The frustrations with local job markets have pushed thousands of Ethiopian youths, including educated professionals, to seek employment abroad — particularly in the Gulf States. While migration is not new to Ethiopian society, the recent surge in the number of degree-holding migrants reflects a deeper crisis: education is no longer perceived as a tool for local integration but rather as a passport to escape.

The irony is striking. Graduates in accounting, engineering, nursing, or IT are increasingly found working as housemaids, janitors, drivers, and security guards in the Arab world. This phenomenon not only signals a severe brain drain but also raises ethical and existential questions: What is the real value of a university degree in Ethiopia today? Has education become a detour rather than a destination?

The shift in aspirations — from national contribution to personal escape — reflects the loss of faith in local opportunity structures. In this sense, the rate of return on education is no longer national but external, and even then, it is marred by exploitative labor conditions and the trauma of forced migration.

Political Instability and Institutional Erosion

Compounding the employment crisis is the persistent political instability in the country. The conflict in Tigray, armed confrontations in Amhara and Oromia regions, and the general climate of insecurity have led to the prolonged closure of schools, including universities, in several regions. In the Amhara and Oromia regions — which together constitute over half the country’s population — students have missed academic years due to active fighting, displacement, or institutional collapse.

Moreover, the civil service — once the largest employer of graduates — has significantly shrunk or frozen hiring due to budget cuts, institutional paralysis, and public distrust. Private sector growth has been stifled by war, inflation, and capital flight. For the youth, especially those from conflict-affected areas, the future appears not only uncertain but entirely unanchored.

In such a context, education ceases to function as a tool for opportunity and becomes a liability — a wasted investment in a broken system.

The Wages of Misemployment

For those who do manage to find work, the picture is not much brighter. Wages remain abysmally low. A fresh graduate in teaching or public health may earn as little as 3,000–4,000 birr (roughly $50–70) per month — hardly enough to sustain independent living, let alone support a family. Furthermore, many are placed in jobs unrelated to their qualifications, contributing to professional stagnation and frustration.

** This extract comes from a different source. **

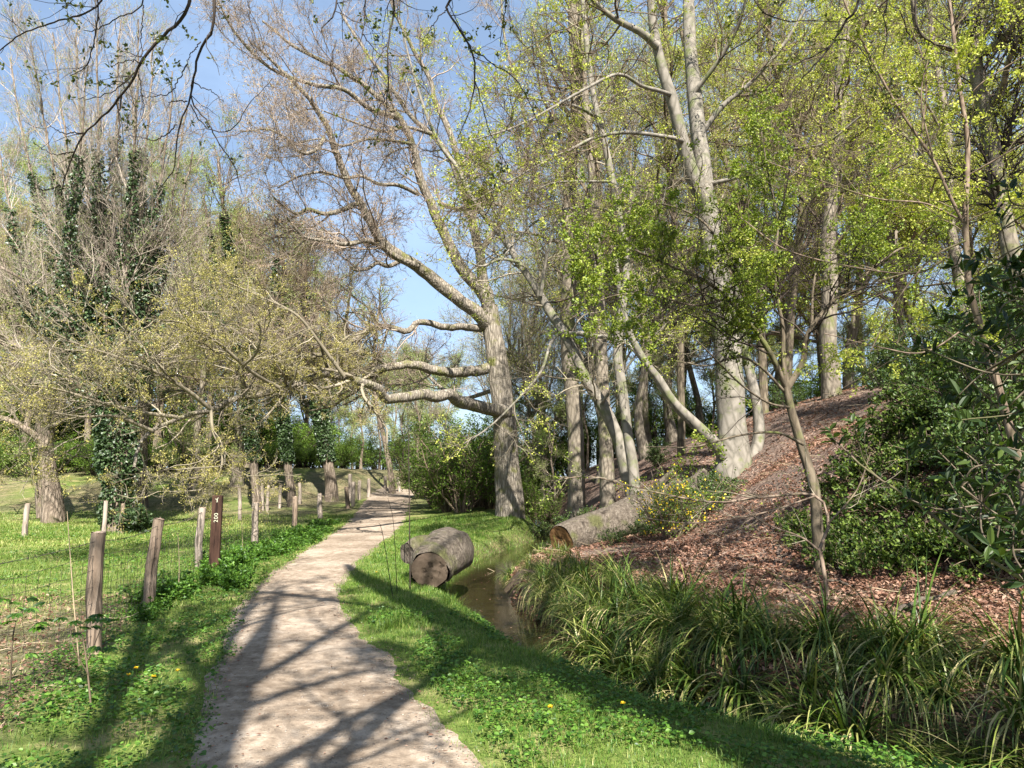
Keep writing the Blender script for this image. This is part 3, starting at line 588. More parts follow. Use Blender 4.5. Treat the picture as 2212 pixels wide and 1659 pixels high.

This mismatch is not merely a result of economic downturns but also of systemic failures in the education-to-employment pipeline. Ethiopian universities are producing graduates without aligning curricula to the demands of the labor market. Career guidance is nearly absent. Internships and skill-building programs are rare or poorly managed. As a result, many students graduate with degrees that hold little relevance or value in the current economy.

Toward a Realistic Reimagining of Education

The Ethiopian education system — and the policies that govern it — must urgently re-evaluate the very purpose and structure of higher education. Continuing to expand university seats without investing in employability, job creation, or curricular reform is both unethical and unsustainable. Some recommendations include:

  • Labor Market-Oriented Curricula: Universities should collaborate with industries to develop skills-based programs that match market needs.
  • TVET Expansion: Technical and Vocational Education and Training (TVET) should be revalorized, properly funded, and integrated with entrepreneurship and innovation hubs.
  • Job Creation Policies: National development policies must prioritize youth employment, especially in high-potential sectors such as agriculture, ICT, construction, and renewable energy.
  • Political Stability: Without peace and stable governance, no economic or educational reform can sustain its impact. Education cannot thrive amidst gunfire.

The Ethiopian youth are not rejecting education; rather, they are lamenting what it has failed to deliver. In a country where employment is scarce, regions are destabilized, and migration is the most viable dream, the rate of return on education has become tragically pseudo. The nation must act with urgency and integrity to restore trust in the education system and make it a real instrument for transformation — not a ceremonial rite of passage to frustration.

If not, the next generation may continue to wear graduation gowns on the runway to exile.